**Task data**:
· · · ·

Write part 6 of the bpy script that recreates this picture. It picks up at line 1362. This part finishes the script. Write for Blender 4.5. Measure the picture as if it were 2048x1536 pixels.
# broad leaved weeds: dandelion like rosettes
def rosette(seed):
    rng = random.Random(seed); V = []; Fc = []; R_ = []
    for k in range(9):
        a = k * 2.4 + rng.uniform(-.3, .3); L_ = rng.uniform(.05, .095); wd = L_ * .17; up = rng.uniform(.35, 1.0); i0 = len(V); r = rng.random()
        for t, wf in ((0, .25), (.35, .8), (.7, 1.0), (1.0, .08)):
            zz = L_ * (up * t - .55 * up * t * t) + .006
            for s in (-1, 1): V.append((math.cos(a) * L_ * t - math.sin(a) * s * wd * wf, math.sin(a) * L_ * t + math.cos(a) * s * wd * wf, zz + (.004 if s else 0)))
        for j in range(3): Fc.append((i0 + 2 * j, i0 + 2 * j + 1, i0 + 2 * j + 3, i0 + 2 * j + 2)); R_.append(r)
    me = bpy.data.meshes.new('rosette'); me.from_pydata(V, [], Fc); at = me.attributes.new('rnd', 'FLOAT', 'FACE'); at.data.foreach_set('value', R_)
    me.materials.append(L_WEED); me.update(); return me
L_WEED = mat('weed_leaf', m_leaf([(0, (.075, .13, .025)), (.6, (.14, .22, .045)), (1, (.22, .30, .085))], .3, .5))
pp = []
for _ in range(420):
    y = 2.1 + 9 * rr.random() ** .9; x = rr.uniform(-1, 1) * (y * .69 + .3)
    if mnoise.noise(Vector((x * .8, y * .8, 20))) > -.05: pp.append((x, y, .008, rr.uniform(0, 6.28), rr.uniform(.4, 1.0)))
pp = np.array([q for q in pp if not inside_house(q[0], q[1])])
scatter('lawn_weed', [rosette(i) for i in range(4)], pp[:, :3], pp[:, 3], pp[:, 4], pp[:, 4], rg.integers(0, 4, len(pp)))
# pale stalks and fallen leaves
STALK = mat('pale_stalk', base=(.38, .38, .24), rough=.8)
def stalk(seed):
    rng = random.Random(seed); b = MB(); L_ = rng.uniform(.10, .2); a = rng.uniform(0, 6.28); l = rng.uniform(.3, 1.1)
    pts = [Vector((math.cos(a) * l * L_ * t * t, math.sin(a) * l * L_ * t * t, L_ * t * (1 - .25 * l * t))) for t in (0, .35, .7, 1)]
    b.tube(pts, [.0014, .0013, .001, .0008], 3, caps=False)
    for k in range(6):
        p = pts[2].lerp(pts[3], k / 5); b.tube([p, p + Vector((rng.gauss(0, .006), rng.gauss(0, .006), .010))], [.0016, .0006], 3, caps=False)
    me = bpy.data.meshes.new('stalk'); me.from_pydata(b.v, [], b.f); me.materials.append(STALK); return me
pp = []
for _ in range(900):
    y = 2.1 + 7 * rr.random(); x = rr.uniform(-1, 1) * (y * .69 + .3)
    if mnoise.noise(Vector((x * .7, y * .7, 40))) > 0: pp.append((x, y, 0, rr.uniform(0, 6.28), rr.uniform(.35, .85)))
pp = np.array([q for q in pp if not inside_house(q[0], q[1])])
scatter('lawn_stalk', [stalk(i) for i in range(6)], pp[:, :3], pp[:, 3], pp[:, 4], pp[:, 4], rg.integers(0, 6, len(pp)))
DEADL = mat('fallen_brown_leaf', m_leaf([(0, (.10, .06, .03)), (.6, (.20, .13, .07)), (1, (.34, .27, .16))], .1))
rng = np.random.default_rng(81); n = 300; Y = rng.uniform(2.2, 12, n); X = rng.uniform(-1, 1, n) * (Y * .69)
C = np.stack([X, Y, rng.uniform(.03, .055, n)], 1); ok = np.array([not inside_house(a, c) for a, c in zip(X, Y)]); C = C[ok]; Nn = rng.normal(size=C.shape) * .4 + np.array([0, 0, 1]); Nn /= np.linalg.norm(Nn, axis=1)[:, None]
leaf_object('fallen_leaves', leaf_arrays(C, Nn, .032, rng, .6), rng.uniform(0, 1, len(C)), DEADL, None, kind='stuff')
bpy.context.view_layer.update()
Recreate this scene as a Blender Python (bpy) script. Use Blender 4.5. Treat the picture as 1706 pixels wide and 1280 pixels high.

· · · ·

**Work to do**: Show the data once more, exactly as it was written.

**The result**:
Write part 6 of the bpy script that recreates this picture. It picks up at line 1362. This part finishes the script. Write for Blender 4.5. Measure the picture as if it were 2048x1536 pixels.
# broad leaved weeds: dandelion like rosettes
def rosette(seed):
    rng = random.Random(seed); V = []; Fc = []; R_ = []
    for k in range(9):
        a = k * 2.4 + rng.uniform(-.3, .3); L_ = rng.uniform(.05, .095); wd = L_ * .17; up = rng.uniform(.35, 1.0); i0 = len(V); r = rng.random()
        for t, wf in ((0, .25), (.35, .8), (.7, 1.0), (1.0, .08)):
            zz = L_ * (up * t - .55 * up * t * t) + .006
            for s in (-1, 1): V.append((math.cos(a) * L_ * t - math.sin(a) * s * wd * wf, math.sin(a) * L_ * t + math.cos(a) * s * wd * wf, zz + (.004 if s else 0)))
        for j in range(3): Fc.append((i0 + 2 * j, i0 + 2 * j + 1, i0 + 2 * j + 3, i0 + 2 * j + 2)); R_.append(r)
    me = bpy.data.meshes.new('rosette'); me.from_pydata(V, [], Fc); at = me.attributes.new('rnd', 'FLOAT', 'FACE'); at.data.foreach_set('value', R_)
    me.materials.append(L_WEED); me.update(); return me
L_WEED = mat('weed_leaf', m_leaf([(0, (.075, .13, .025)), (.6, (.14, .22, .045)), (1, (.22, .30, .085))], .3, .5))
pp = []
for _ in range(420):
    y = 2.1 + 9 * rr.random() ** .9; x = rr.uniform(-1, 1) * (y * .69 + .3)
    if mnoise.noise(Vector((x * .8, y * .8, 20))) > -.05: pp.append((x, y, .008, rr.uniform(0, 6.28), rr.uniform(.4, 1.0)))
pp = np.array([q for q in pp if not inside_house(q[0], q[1])])
scatter('lawn_weed', [rosette(i) for i in range(4)], pp[:, :3], pp[:, 3], pp[:, 4], pp[:, 4], rg.integers(0, 4, len(pp)))
# pale stalks and fallen leaves
STALK = mat('pale_stalk', base=(.38, .38, .24), rough=.8)
def stalk(seed):
    rng = random.Random(seed); b = MB(); L_ = rng.uniform(.10, .2); a = rng.uniform(0, 6.28); l = rng.uniform(.3, 1.1)
    pts = [Vector((math.cos(a) * l * L_ * t * t, math.sin(a) * l * L_ * t * t, L_ * t * (1 - .25 * l * t))) for t in (0, .35, .7, 1)]
    b.tube(pts, [.0014, .0013, .001, .0008], 3, caps=False)
    for k in range(6):
        p = pts[2].lerp(pts[3], k / 5); b.tube([p, p + Vector((rng.gauss(0, .006), rng.gauss(0, .006), .010))], [.0016, .0006], 3, caps=False)
    me = bpy.data.meshes.new('stalk'); me.from_pydata(b.v, [], b.f); me.materials.append(STALK); return me
pp = []
for _ in range(900):
    y = 2.1 + 7 * rr.random(); x = rr.uniform(-1, 1) * (y * .69 + .3)
    if mnoise.noise(Vector((x * .7, y * .7, 40))) > 0: pp.append((x, y, 0, rr.uniform(0, 6.28), rr.uniform(.35, .85)))
pp = np.array([q for q in pp if not inside_house(q[0], q[1])])
scatter('lawn_stalk', [stalk(i) for i in range(6)], pp[:, :3], pp[:, 3], pp[:, 4], pp[:, 4], rg.integers(0, 6, len(pp)))
DEADL = mat('fallen_brown_leaf', m_leaf([(0, (.10, .06, .03)), (.6, (.20, .13, .07)), (1, (.34, .27, .16))], .1))
rng = np.random.default_rng(81); n = 300; Y = rng.uniform(2.2, 12, n); X = rng.uniform(-1, 1, n) * (Y * .69)
C = np.stack([X, Y, rng.uniform(.03, .055, n)], 1); ok = np.array([not inside_house(a, c) for a, c in zip(X, Y)]); C = C[ok]; Nn = rng.normal(size=C.shape) * .4 + np.array([0, 0, 1]); Nn /= np.linalg.norm(Nn, axis=1)[:, None]
leaf_object('fallen_leaves', leaf_arrays(C, Nn, .032, rng, .6), rng.uniform(0, 1, len(C)), DEADL, None, kind='stuff')
bpy.context.view_layer.update()
Recreate this scene as a Blender Python (bpy) script. Use Blender 4.5. Treat the picture as 1706 pixels wide and 1280 pixels high.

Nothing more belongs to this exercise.